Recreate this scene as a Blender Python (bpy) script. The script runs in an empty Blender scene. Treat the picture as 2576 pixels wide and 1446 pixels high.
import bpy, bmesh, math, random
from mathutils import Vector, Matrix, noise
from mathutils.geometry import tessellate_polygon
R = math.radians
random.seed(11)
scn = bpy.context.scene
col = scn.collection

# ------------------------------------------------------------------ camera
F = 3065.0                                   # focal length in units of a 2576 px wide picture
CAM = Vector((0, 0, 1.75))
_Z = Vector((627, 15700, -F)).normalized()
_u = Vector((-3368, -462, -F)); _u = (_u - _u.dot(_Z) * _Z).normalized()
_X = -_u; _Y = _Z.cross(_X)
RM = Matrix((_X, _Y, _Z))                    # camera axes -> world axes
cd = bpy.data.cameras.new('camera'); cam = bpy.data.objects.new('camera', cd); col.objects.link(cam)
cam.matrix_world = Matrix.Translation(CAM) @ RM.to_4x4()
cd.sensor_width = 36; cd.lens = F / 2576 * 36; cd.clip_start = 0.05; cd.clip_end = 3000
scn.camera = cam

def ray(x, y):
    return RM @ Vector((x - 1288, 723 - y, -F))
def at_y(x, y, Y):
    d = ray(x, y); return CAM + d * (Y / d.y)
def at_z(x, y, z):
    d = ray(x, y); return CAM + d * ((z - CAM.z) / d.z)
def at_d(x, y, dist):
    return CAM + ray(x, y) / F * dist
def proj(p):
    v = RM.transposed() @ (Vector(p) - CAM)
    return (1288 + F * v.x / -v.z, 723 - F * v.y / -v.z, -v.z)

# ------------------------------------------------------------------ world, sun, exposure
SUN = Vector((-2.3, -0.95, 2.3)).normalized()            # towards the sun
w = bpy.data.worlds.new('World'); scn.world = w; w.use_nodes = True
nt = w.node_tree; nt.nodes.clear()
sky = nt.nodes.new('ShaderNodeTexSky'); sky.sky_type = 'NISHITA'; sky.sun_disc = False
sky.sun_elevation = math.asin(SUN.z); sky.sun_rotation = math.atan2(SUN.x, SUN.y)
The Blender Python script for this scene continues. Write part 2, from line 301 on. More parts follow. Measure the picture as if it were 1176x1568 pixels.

========

Reproduce the complete set of lines precisely as supplied.

Exercise output —
Recreate this scene as a Blender Python (bpy) script. The script runs in an empty Blender scene. Treat the picture as 2576 pixels wide and 1446 pixels high.
import bpy, bmesh, math, random
from mathutils import Vector, Matrix, noise
from mathutils.geometry import tessellate_polygon
R = math.radians
random.seed(11)
scn = bpy.context.scene
col = scn.collection

# ------------------------------------------------------------------ camera
F = 3065.0                                   # focal length in units of a 2576 px wide picture
CAM = Vector((0, 0, 1.75))
_Z = Vector((627, 15700, -F)).normalized()
_u = Vector((-3368, -462, -F)); _u = (_u - _u.dot(_Z) * _Z).normalized()
_X = -_u; _Y = _Z.cross(_X)
RM = Matrix((_X, _Y, _Z))                    # camera axes -> world axes
cd = bpy.data.cameras.new('camera'); cam = bpy.data.objects.new('camera', cd); col.objects.link(cam)
cam.matrix_world = Matrix.Translation(CAM) @ RM.to_4x4()
cd.sensor_width = 36; cd.lens = F / 2576 * 36; cd.clip_start = 0.05; cd.clip_end = 3000
scn.camera = cam

def ray(x, y):
    return RM @ Vector((x - 1288, 723 - y, -F))
def at_y(x, y, Y):
    d = ray(x, y); return CAM + d * (Y / d.y)
def at_z(x, y, z):
    d = ray(x, y); return CAM + d * ((z - CAM.z) / d.z)
def at_d(x, y, dist):
    return CAM + ray(x, y) / F * dist
def proj(p):
    v = RM.transposed() @ (Vector(p) - CAM)
    return (1288 + F * v.x / -v.z, 723 - F * v.y / -v.z, -v.z)

# ------------------------------------------------------------------ world, sun, exposure
SUN = Vector((-2.3, -0.95, 2.3)).normalized()            # towards the sun
w = bpy.data.worlds.new('World'); scn.world = w; w.use_nodes = True
nt = w.node_tree; nt.nodes.clear()
sky = nt.nodes.new('ShaderNodeTexSky'); sky.sky_type = 'NISHITA'; sky.sun_disc = False
sky.sun_elevation = math.asin(SUN.z); sky.sun_rotation = math.atan2(SUN.x, SUN.y)
The Blender Python script for this scene continues. Write part 2, from line 301 on. More parts follow. Measure the picture as if it were 1176x1568 pixels.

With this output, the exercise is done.